Come possiamo vedere non si fanno ipotesi, ad esempio, su quale sia il liquido superficiale o quale debba essere la composizione atmosferica o la distanza dalla stella; chiediamo solamente lo stretto necessario affinché molecole organiche possano avere una superficie su cui poggiare, un liquido per prosperare, energia per i processi e una protezione dalle insidie dello spazio aperto e della propria stella, lasciando aperte le possibilità che si sviluppino nei modi più disparati possibili.

È ancora una definizione parziale, perché magari ci sono altre caratteristiche che possono favorire lo sviluppo della vita (ad esempio, potrebbe non essere necessaria una superficie solida), ma siamo sicuramente più avanti dell’indice ESI visto nel post precedente.
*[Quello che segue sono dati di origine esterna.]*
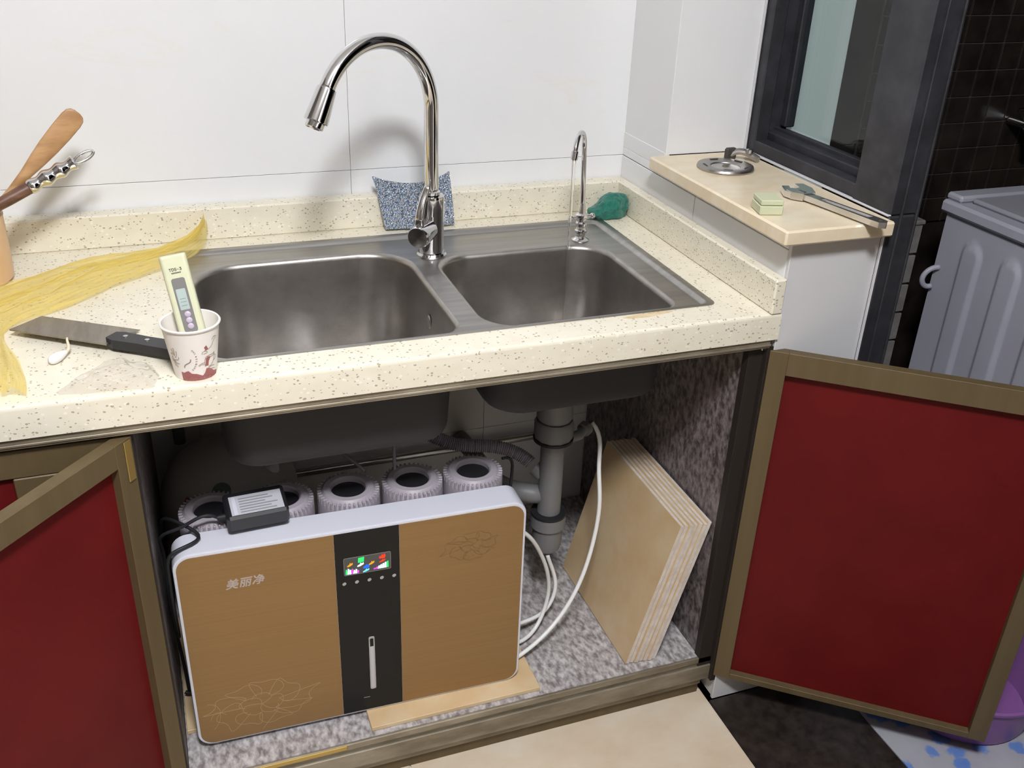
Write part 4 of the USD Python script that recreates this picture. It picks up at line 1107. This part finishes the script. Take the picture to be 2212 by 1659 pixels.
obj("case", al(box(0, 0.094, 0, 0.060, 0, 0.031, 0.004)), "black_plastic", ad)
lb = obj("label", al(box(0.008, 0.088, 0.005, 0.048, 0.0310, 0.0313)), "label_white", ad)
for k in range(6):
    w = [0.055, 0.048, 0.058, 0.040, 0.052, 0.046][k]
    obj("print_line", al(box(0.022, 0.022 + w, 0.009 + 0.006 * k, 0.0112 + 0.006 * k, 0.03135, 0.0315)), "print_grey", lb, smooth=False)
obj("label_strip", al(box(0.012, 0.0175, 0.006, 0.046, 0.03135, 0.0316)), "gloss_white", ad)
obj("strain_relief", tube([AO + ax * -0.014 + np.array([0, 0.030, 0.013]), AO + ax * 0.001 + np.array([0, 0.030, 0.013])], [0.004, 0.006], 12), "black_rubber", ad)


def cable(name, pts, r, mat, label, cat, group=None, n=48):
    return obj(name, tube(spline(pts, n), r, 10), mat, smooth=True, label=label, cat=cat, group=group)


for cpts, cr in (([AO + np.array([-0.013, 0.030, 0.014]), (-0.882, 0.132, 0.541), (-0.915, 0.134, 0.526), (-0.9415, 0.140, 0.5140), (-0.9490, 0.165, 0.470), (-0.9505, 0.180, 0.38), (-0.9485, 0.200, 0.25), (-0.945, 0.215, 0.150), (-0.9440, 0.207, 0.1225)], 0.0028),
                 ([(-0.9505, 0.250, 0.430), (-0.940, 0.185, 0.512), (-0.910, 0.138, 0.5245), (-0.892, 0.112, 0.5172), (-0.912, 0.095, 0.5165), (-0.9360, 0.0900, 0.5085), (-0.9420, 0.0900, 0.480), (-0.9425, 0.0930, 0.420), (-0.9425, 0.110, 0.36), (-0.944, 0.150, 0.30)], 0.0028),
                 ([(-0.9505, 0.2040, 0.1275), (-0.940, 0.2030, 0.1230), (-0.935, 0.2060, 0.1215), (-0.9295, 0.2100, 0.1205)], 0.0034)):
    obj("cord", tube(spline(cpts, 56), cr, 10), "black_rubber", ad, smooth=True)

# pressure tank
tc = np.array([-0.826, 0.4250, 0.0])
tk = thing("pressure_tank", "large off white pressure tank standing in the dark left rear of the cabinet", "tank", (tc[0], tc[1], ZF + 0.009))
zb = ZF + 0.0095
obj("vessel", lathe([(0.0, zb + 0.02), (0.06, zb + 0.022), (0.10, zb + 0.04), (0.122, zb + 0.08), (0.127, zb + 0.13), (0.127, 0.37), (0.122, 0.415), (0.105, 0.452), (0.075, 0.476), (0.035, 0.488), (0.0, 0.490)], 48, tc), "tank_paint", tk, smooth=True)
obj("stand_ring", lathe([(0.085, zb), (0.100, zb), (0.098, zb + 0.05), (0.084, zb + 0.035), (0.085, zb)], 40, tc), "black_plastic", tk)
obj("valve", [lathe([(0.0, 0.0), (0.013, 0.0), (0.013, 0.02), (0.010, 0.022), (0.010, 0.04), (0.0, 0.041)], 20, (-0.752, 0.372, 0.452)), tube([(-0.752, 0.372, 0.482), (-0.735, 0.362, 0.496)], 0.007, 12)], "white_plastic", tk)
for x, y, mname in ((-0.895, 0.335, "sticker_red"), (-0.845, 0.325, "sticker_green")):
    d = np.array([x - tc[0], y - tc[1]])
    rr_ = np.linalg.norm(d)
    zt = np.interp(rr_, [0.035, 0.075, 0.105, 0.122, 0.127], [0.488, 0.476, 0.452, 0.415, 0.37])
    nn = np.array([d[0] / rr_ * 0.55, d[1] / rr_ * 0.55, 0.83])
    obj("sticker", lathe([(0.0, 0.0), (0.016, 0.0), (0.016, 0.001), (0.0, 0.0012)], 20, np.array([x, y, zt]) + nn * 0.003, nn), mname, tk)
cable("tank_hose", [(-0.727, 0.3575, 0.5035), (-0.765, 0.405, 0.520), (-0.83, 0.46, 0.525), (-0.90, 0.53, 0.52), (-0.935, 0.575, 0.48)], 0.0045, "black_rubber", "dark hose running from the pressure tank valve to the rear wall", "hose")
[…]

Secondo questa nuova classificazione, Titano diventerebbe un luogo migliore di Marte, il primo candidato nel Sistema Solare a ospitare forme di vita oltre alla Terra (che non avrebbe neanche il punteggio pieno perché carente dell’energia derivante da forti interazioni mareali). La nostra Luna, d’altra parte, scivola all’ultimo posto perché non soddisfa pienamente neanche una categoria. Non ci sono liquidi, non ci sono tutte le fonti energetiche richieste, non ci sono le condizioni superficiali (solo la presenza di rocce), e neanche tutti gli elementi chimici per sostenere delle forme di vita. 
Sotto questo punto di vista si apre, anche nel Sistema Solare, la possibilità che forme di vita abbiamo attecchito anche laddove nessuno scienziato pensava fino a pochi anni fa.